The main difficulty of the poem lies in its last stanza, because it is what fueled the heated debate among the critics for years. At this point, it will be reasonable to return to the thought of Harold Bloom (Bloom 1978), which is not critical but rather harshly ironical. Bloom’s arguments are certainly stronger than Orwell’s and they seem, at a glance, grounded, because the nationalist focus does not very much suit the grand idea of the poem. Bloom blamed Yeats’s critics in guarding the poet, generally believing that Yeats’s poetry was overappreciated. Bloom goes further by saying that if we replace the phrase – “we, Irish“ – with “we, Germans”, Yeats’s Fascist mindset becomes clearer. It should be reiterated here that there is no use in negating Yeats’s Fascist beliefs and guarding him against all this. When it comes to the German and the Irish, however, a problem arises: Yeats is talking about the Easter Rising – about Pearse and other leaders of the national movement - about people who fought for the independence of Ireland at the cost of their lives. Despite the fact that Yeats did not much like Pearse, the events of 1916, albeit rather violent, still awakened the spirit of Cuchulain, the son of Lugh[15] and became a precondition to the restoration of the Irish language, national identity, and, ultimately, the Irish independence. However, this rebellion is still related to the violence in the poem, since it brought cruelty and racialism, which makes the lyrical person ponder: What was it that Pearse summoned along with the spirit of Cuchulain? What crept into Dublin’s Post Office? Where was Cuchulain’s statue erected to commemorate the Easter Rebellion in 1937? As Raine notes, “A 'Presence' of the superhuman is here invoked with an effect of chilling terror. Like 'the brute blood of the air' that engenders the Trojan War in the loins of Leda this impulse comes from beyond number and measurement; these 'reply' to the supernatural impulsion like Coleridge's 'organic harps' but do not initiate“ [Raine 1990: 322].

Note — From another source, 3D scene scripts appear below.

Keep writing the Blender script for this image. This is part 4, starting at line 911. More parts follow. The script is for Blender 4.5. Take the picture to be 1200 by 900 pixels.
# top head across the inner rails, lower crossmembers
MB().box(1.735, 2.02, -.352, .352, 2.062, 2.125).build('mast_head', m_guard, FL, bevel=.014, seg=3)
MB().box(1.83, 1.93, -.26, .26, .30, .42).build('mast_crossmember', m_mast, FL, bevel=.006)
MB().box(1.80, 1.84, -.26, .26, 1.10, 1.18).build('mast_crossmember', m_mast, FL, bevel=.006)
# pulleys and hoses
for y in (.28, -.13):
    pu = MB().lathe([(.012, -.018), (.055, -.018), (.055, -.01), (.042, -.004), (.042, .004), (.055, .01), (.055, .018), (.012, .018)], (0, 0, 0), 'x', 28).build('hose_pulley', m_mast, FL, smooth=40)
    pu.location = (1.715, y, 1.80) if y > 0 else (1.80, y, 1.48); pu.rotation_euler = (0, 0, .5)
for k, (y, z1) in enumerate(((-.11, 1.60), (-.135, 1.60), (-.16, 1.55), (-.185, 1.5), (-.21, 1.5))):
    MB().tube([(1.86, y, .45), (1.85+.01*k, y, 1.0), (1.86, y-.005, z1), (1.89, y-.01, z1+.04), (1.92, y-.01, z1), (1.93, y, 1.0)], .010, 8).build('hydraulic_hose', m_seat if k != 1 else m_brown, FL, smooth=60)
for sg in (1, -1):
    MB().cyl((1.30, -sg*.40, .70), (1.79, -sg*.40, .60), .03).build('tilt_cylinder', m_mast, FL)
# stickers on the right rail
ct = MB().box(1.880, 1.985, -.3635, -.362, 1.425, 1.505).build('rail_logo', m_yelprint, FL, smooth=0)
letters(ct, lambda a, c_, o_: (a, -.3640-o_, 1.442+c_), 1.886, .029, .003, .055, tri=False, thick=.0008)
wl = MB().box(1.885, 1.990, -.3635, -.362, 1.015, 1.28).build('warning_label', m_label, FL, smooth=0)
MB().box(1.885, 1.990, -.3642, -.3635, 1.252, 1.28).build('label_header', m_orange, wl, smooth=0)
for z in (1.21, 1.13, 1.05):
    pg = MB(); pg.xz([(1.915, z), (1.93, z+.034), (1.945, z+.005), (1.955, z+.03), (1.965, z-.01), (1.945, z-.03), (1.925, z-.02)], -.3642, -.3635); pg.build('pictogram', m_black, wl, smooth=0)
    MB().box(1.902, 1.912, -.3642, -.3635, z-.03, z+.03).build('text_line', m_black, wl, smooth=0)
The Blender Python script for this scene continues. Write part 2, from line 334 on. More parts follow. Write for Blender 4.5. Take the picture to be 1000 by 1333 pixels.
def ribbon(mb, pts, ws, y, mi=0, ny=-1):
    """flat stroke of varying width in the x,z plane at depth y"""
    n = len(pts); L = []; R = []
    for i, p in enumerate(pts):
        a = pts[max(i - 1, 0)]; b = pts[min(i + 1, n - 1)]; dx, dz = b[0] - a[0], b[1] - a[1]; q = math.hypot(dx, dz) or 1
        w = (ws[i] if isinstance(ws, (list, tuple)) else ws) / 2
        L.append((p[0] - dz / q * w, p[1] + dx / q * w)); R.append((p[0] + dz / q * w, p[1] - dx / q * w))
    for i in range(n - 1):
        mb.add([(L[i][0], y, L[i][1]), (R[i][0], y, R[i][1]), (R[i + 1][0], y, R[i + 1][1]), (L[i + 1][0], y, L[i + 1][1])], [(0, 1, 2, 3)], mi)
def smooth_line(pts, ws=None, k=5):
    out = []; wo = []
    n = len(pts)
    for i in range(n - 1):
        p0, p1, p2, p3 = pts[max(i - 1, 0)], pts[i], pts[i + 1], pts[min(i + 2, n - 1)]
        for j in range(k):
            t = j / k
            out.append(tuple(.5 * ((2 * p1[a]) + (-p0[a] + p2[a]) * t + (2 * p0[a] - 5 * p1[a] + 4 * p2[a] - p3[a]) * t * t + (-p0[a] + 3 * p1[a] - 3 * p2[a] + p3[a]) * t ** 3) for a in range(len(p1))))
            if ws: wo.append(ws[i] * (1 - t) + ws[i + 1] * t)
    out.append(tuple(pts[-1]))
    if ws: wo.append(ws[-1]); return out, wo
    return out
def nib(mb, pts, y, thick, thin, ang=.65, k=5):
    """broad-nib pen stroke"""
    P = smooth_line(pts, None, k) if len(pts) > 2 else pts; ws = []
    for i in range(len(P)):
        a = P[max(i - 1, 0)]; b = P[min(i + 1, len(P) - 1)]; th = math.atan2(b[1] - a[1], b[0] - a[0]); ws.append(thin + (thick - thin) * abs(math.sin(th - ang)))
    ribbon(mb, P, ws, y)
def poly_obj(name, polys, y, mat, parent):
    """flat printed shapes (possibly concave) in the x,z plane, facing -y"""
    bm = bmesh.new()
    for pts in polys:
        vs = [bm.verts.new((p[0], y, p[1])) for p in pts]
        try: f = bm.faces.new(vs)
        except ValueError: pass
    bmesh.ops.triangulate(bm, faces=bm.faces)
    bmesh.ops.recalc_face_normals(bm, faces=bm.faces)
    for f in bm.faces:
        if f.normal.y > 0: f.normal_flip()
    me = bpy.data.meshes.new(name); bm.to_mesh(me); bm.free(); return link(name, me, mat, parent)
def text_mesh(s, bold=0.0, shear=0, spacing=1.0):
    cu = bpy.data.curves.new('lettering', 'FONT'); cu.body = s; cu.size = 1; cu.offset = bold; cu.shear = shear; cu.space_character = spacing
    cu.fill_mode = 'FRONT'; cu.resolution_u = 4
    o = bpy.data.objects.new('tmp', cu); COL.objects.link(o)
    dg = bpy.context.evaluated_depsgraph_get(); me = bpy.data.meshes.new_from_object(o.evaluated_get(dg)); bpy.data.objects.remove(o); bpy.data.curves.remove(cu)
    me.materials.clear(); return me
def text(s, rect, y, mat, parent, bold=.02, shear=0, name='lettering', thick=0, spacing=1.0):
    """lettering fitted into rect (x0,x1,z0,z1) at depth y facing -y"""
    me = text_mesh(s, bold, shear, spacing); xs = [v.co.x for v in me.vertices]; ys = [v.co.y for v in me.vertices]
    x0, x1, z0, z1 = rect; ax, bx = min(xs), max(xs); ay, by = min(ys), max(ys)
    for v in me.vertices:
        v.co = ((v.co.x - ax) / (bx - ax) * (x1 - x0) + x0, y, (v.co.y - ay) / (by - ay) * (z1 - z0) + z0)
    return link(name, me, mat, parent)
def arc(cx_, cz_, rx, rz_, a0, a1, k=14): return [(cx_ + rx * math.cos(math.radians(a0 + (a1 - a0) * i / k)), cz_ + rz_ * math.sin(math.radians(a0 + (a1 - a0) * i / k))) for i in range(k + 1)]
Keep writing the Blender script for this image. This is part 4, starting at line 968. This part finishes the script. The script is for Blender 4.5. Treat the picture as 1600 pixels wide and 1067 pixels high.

It is also notable that Helen Vendler emphasizes, though does not elaborate on the fact that Pythagoras and Pearse are the key characters of the poem’s first and the final stanzas (Vendler 2007). However, presumably, the combination of Pythagoras and Pearse is only arbitrary, as the poem clearly indicates, though never mentions one important P: Pericles. The mention of Phidias is a self-evident reference to Pericles and his age. Yeats associates Pearse with Phidias and Pythagorean art to allude to Pericles. Though Pearse is not as significant as Pericles, the rebellion initiated by him ultimately led to an epic event, the independence of Ireland, and this is too important an event in the history of Europe to be reduced to narrow nationalism. Thus, considering these arguments, it is impossible to replace the Irish with the Germans, and identify the tragic joy of fight for freedom with the atrocities committed by Hitler. Therefore, one may conclude that the ‘ancient sect’ does not indicate any racial superiority. It refers to the ancient and tortured nation of the Celts, who, like many other nations, were flooded by the ‘dirty tide’ of the modern world. Yeats compares this metaphorical flood, the filthiness of the human and the earthly, which was so abundantly present in the first half of the twentieth century, with the kind of chaotic darkness that inspires strife for ordered shapes and derives fullness from heart’s emptiness.